## STATED GOAL
The listing below must be repeated word for word, with its images excluded.

## DATA LINES
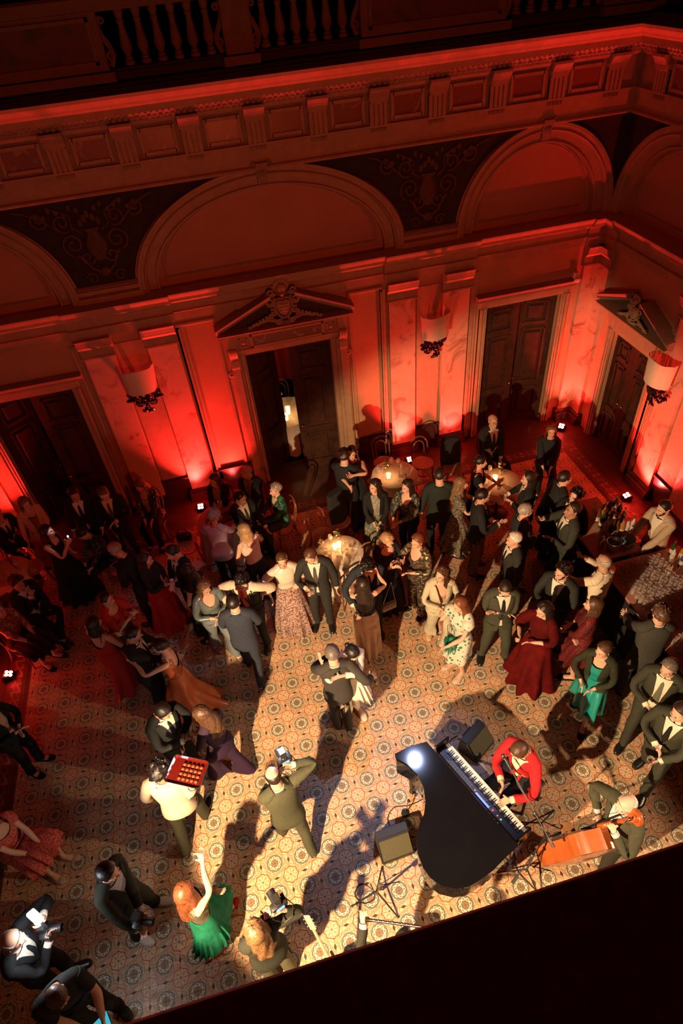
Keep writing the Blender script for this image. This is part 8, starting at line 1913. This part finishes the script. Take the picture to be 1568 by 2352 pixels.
_r, _h, _c = person('bald man in dark jacket filming with a bright LED lamp at the left edge', -4.609, -1.869, 84, dict(seed=66, hair='bald', hairc='grey', skin='tan', head=(4,20,0), armR=(0.029, -0.270, 1.325, -0.8, 0.2, -0.7), armL=(0.173, -0.269, 1.533, 0.8, 0.2, -0.7), curlL=50, curlR=45, lean=8, fixed='LR'), suit((0.013,0.013,0.014), (0.012,0.012,0.015), (0.66,0.60,0.48), 'open', None))
hold_lamp(_h, 'L')
hold_camera(_h, 'R', 'black video camera of the man with the LED lamp', 0, 84)
_r, _h, _c = person('man with cropped hair in black T-shirt looking down at a lit tablet', -4.201, -2.278, 30, dict(seed=67, hair='buzz', hairc='brown', head=(18,38,0), lean=14, armR=(-0.04,-0.34,1.02,-0.8,0.3,-0.5), armL=(0.12,-0.36,1.06,0.8,0.3,-0.5), skin='mid'), [('trousers', (0.012,0.012,0.012)), ('bodice', (0.016,0.016,0.015), dict(top='high', sl=0.42, name='t_shirt')), ('shoes', (0.02,0.02,0.02))])
hold_slab(_h, 'L', 'tablet with a lit cyan screen at the lower left edge', 'tablet', 0.17, 0.25, (0.05, 0.45, 0.6), 1.0, 0, 30, 62)
_r, _h, _c = person('woman in pink-red patterned dress sitting at the left edge, black strapped sandals', -5.166, -0.475, 62, dict(seed=68, fem=True, sit=0.46, feet='sit', hair='wavy', hairc='dark', armR='lap', armL=(0.06,-0.36,1.05,0.8,0.4,-0.5), lean=4), [('bodice', ('dots',(0.42,0.04,0.035),(0.62,0.16,0.12)), dict(top='scoop', sl=0.3, puff=0.02)), ('skirt', ('dots',(0.42,0.04,0.035),(0.62,0.16,0.12)), dict(hem=0.46, r=0.22)), ('shoes', (0.45,0.3,0.2), dict(kind='pump'))])
make_chair('bentwood chair under the woman in pink-red patterned dress sitting at the left edge', -5.166, -0.475, 62, None)
_r, _h, _c = person('woman with pale curls in striped blouse and dark skirt sitting by the left uplight', -5.517, 2.658, 60, dict(seed=69, fem=True, sit=0.46, feet='sit', hair='curly', hairc='light', armR='lap', armL='lap'), [('skirt', (0.03,0.010,0.010), dict(hem=0.40, r=0.21)), ('bodice', ('floral',(0.30,0.05,0.04),(0.55,0.22,0.16)), dict(top='high', sl=0.7)), ('shoes', (0.01,0.01,0.01), dict(kind='pump'))])
make_chair('bentwood chair under the woman with pale curls in striped blouse and dark skirt sitting', -5.517, 2.658, 60, None)
_r, _h, _c = person('man in black suit sitting with legs crossed beside the left table, hand at his chin', -5.287, 3.062, 52, dict(seed=70, sit=0.46, feet='sitcross', hair='curly', hairc='brown', head=(-6,16,0), armR='chin', armL='lap', curlR=60, skin='mid'), suit((0.013,0.013,0.013), (0.012,0.012,0.015), (0.66,0.60,0.48), 'open', None))
make_chair('bentwood chair under the man in black suit sitting with legs crossed beside the left', -5.287, 3.062, 52, None)
_r, _h, _c = person('person in black sitting at the left edge with forearms on the knees', -5.909, 4.871, 50, dict(seed=71, sit=0.46, feet='sit', hair='short', hairc='brown', lean=14, armR='knee', armL='knee'), suit((0.013,0.013,0.013), (0.012,0.012,0.015), (0.66,0.60,0.48), 'open', None))
make_chair('bentwood chair under the person in black sitting at the left edge with forearms on', -5.909, 4.871, 50, None)
_r, _h, _c = person('person in black feathered coat standing at the left edge below the uplight', -5.217, 0.746, 70, dict(seed=72, fem=True, hair='long', hairc='black', armR='belly', armL='belly'), [('trousers', (0.010,0.010,0.010)), ('jacket', (0.011,0.011,0.011), dict(cut='wide', name='feathered_coat')), ('shoes', (0.01,0.01,0.01), dict(kind='pump'))])
_r, _h, _c = person('pianist in red dinner jacket and open white shirt playing the keyboard', 0.740, -1.333, -69, dict(seed=73, sit=0.50, feet='sit', hair='short', hairc='brown', head=(0,34,0), lean=10, armR=(0.024, -0.405, 0.929, -0.8, 0.5, -0.3), armL=(0.233, -0.477, 0.929, 0.8, 0.5, -0.3), curlR=30, curlL=30, fixed='LR'), [('trousers', (0.014,0.015,0.022)), ('front', (0.70,0.62,0.44)), ('jacket', (0.46,0.016,0.020), dict(cut='open')), ('shoes', ('leather',(0.01,0.01,0.01)))])
_r, _h, _c = person('bald white haired double bass player in dark olive jacket', 1.255, -2.308, -82, dict(seed=74, hair='bald', hairc='white', skin='pale', head=(-6,14,0), armL=(0.092, -0.198, 1.364, 0.9, 0.2, -0.6), armR=(-0.199, -0.079, 1.048, -0.9, 0.2, 0.1), curlL=55, curlR=40, lean=6, fixed='LR'), [('trousers', (0.03,0.03,0.02)), ('front', (0.5,0.5,0.55)), ('jacket', (0.060,0.062,0.036)), ('shoes', ('leather',(0.01,0.01,0.01)))])
_r, _h, _c = person('clarinet player under the gallery edge, only one hand reaching out', -1.211, -2.940, 150, dict(seed=75, sit=0.46, feet='sit', hair='short', hairc='brown', armL=(0.475, -0.292, 1.068, 0.8, 0.3, -0.7), armR=(-0.059, -0.322, 1.088, -0.8, 0.3, -0.7), curlL=45, curlR=45, fixed='LR'), suit((0.03,0.03,0.02), (0.012,0.012,0.015), (0.66,0.60,0.48), 'open', None))
make_chair('bentwood chair under the clarinet player under the gallery edge', -1.211, -2.940, 150, None)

## RESULT OF THIS TASK
Keep writing the Blender script for this image. This is part 8, starting at line 1913. This part finishes the script. Take the picture to be 1568 by 2352 pixels.
_r, _h, _c = person('bald man in dark jacket filming with a bright LED lamp at the left edge', -4.609, -1.869, 84, dict(seed=66, hair='bald', hairc='grey', skin='tan', head=(4,20,0), armR=(0.029, -0.270, 1.325, -0.8, 0.2, -0.7), armL=(0.173, -0.269, 1.533, 0.8, 0.2, -0.7), curlL=50, curlR=45, lean=8, fixed='LR'), suit((0.013,0.013,0.014), (0.012,0.012,0.015), (0.66,0.60,0.48), 'open', None))
hold_lamp(_h, 'L')
hold_camera(_h, 'R', 'black video camera of the man with the LED lamp', 0, 84)
_r, _h, _c = person('man with cropped hair in black T-shirt looking down at a lit tablet', -4.201, -2.278, 30, dict(seed=67, hair='buzz', hairc='brown', head=(18,38,0), lean=14, armR=(-0.04,-0.34,1.02,-0.8,0.3,-0.5), armL=(0.12,-0.36,1.06,0.8,0.3,-0.5), skin='mid'), [('trousers', (0.012,0.012,0.012)), ('bodice', (0.016,0.016,0.015), dict(top='high', sl=0.42, name='t_shirt')), ('shoes', (0.02,0.02,0.02))])
hold_slab(_h, 'L', 'tablet with a lit cyan screen at the lower left edge', 'tablet', 0.17, 0.25, (0.05, 0.45, 0.6), 1.0, 0, 30, 62)
_r, _h, _c = person('woman in pink-red patterned dress sitting at the left edge, black strapped sandals', -5.166, -0.475, 62, dict(seed=68, fem=True, sit=0.46, feet='sit', hair='wavy', hairc='dark', armR='lap', armL=(0.06,-0.36,1.05,0.8,0.4,-0.5), lean=4), [('bodice', ('dots',(0.42,0.04,0.035),(0.62,0.16,0.12)), dict(top='scoop', sl=0.3, puff=0.02)), ('skirt', ('dots',(0.42,0.04,0.035),(0.62,0.16,0.12)), dict(hem=0.46, r=0.22)), ('shoes', (0.45,0.3,0.2), dict(kind='pump'))])
make_chair('bentwood chair under the woman in pink-red patterned dress sitting at the left edge', -5.166, -0.475, 62, None)
_r, _h, _c = person('woman with pale curls in striped blouse and dark skirt sitting by the left uplight', -5.517, 2.658, 60, dict(seed=69, fem=True, sit=0.46, feet='sit', hair='curly', hairc='light', armR='lap', armL='lap'), [('skirt', (0.03,0.010,0.010), dict(hem=0.40, r=0.21)), ('bodice', ('floral',(0.30,0.05,0.04),(0.55,0.22,0.16)), dict(top='high', sl=0.7)), ('shoes', (0.01,0.01,0.01), dict(kind='pump'))])
make_chair('bentwood chair under the woman with pale curls in striped blouse and dark skirt sitting', -5.517, 2.658, 60, None)
_r, _h, _c = person('man in black suit sitting with legs crossed beside the left table, hand at his chin', -5.287, 3.062, 52, dict(seed=70, sit=0.46, feet='sitcross', hair='curly', hairc='brown', head=(-6,16,0), armR='chin', armL='lap', curlR=60, skin='mid'), suit((0.013,0.013,0.013), (0.012,0.012,0.015), (0.66,0.60,0.48), 'open', None))
make_chair('bentwood chair under the man in black suit sitting with legs crossed beside the left', -5.287, 3.062, 52, None)
_r, _h, _c = person('person in black sitting at the left edge with forearms on the knees', -5.909, 4.871, 50, dict(seed=71, sit=0.46, feet='sit', hair='short', hairc='brown', lean=14, armR='knee', armL='knee'), suit((0.013,0.013,0.013), (0.012,0.012,0.015), (0.66,0.60,0.48), 'open', None))
make_chair('bentwood chair under the person in black sitting at the left edge with forearms on', -5.909, 4.871, 50, None)
_r, _h, _c = person('person in black feathered coat standing at the left edge below the uplight', -5.217, 0.746, 70, dict(seed=72, fem=True, hair='long', hairc='black', armR='belly', armL='belly'), [('trousers', (0.010,0.010,0.010)), ('jacket', (0.011,0.011,0.011), dict(cut='wide', name='feathered_coat')), ('shoes', (0.01,0.01,0.01), dict(kind='pump'))])
_r, _h, _c = person('pianist in red dinner jacket and open white shirt playing the keyboard', 0.740, -1.333, -69, dict(seed=73, sit=0.50, feet='sit', hair='short', hairc='brown', head=(0,34,0), lean=10, armR=(0.024, -0.405, 0.929, -0.8, 0.5, -0.3), armL=(0.233, -0.477, 0.929, 0.8, 0.5, -0.3), curlR=30, curlL=30, fixed='LR'), [('trousers', (0.014,0.015,0.022)), ('front', (0.70,0.62,0.44)), ('jacket', (0.46,0.016,0.020), dict(cut='open')), ('shoes', ('leather',(0.01,0.01,0.01)))])
_r, _h, _c = person('bald white haired double bass player in dark olive jacket', 1.255, -2.308, -82, dict(seed=74, hair='bald', hairc='white', skin='pale', head=(-6,14,0), armL=(0.092, -0.198, 1.364, 0.9, 0.2, -0.6), armR=(-0.199, -0.079, 1.048, -0.9, 0.2, 0.1), curlL=55, curlR=40, lean=6, fixed='LR'), [('trousers', (0.03,0.03,0.02)), ('front', (0.5,0.5,0.55)), ('jacket', (0.060,0.062,0.036)), ('shoes', ('leather',(0.01,0.01,0.01)))])
_r, _h, _c = person('clarinet player under the gallery edge, only one hand reaching out', -1.211, -2.940, 150, dict(seed=75, sit=0.46, feet='sit', hair='short', hairc='brown', armL=(0.475, -0.292, 1.068, 0.8, 0.3, -0.7), armR=(-0.059, -0.322, 1.088, -0.8, 0.3, -0.7), curlL=45, curlR=45, fixed='LR'), suit((0.03,0.03,0.02), (0.012,0.012,0.015), (0.66,0.60,0.48), 'open', None))
make_chair('bentwood chair under the clarinet player under the gallery edge', -1.211, -2.940, 150, None)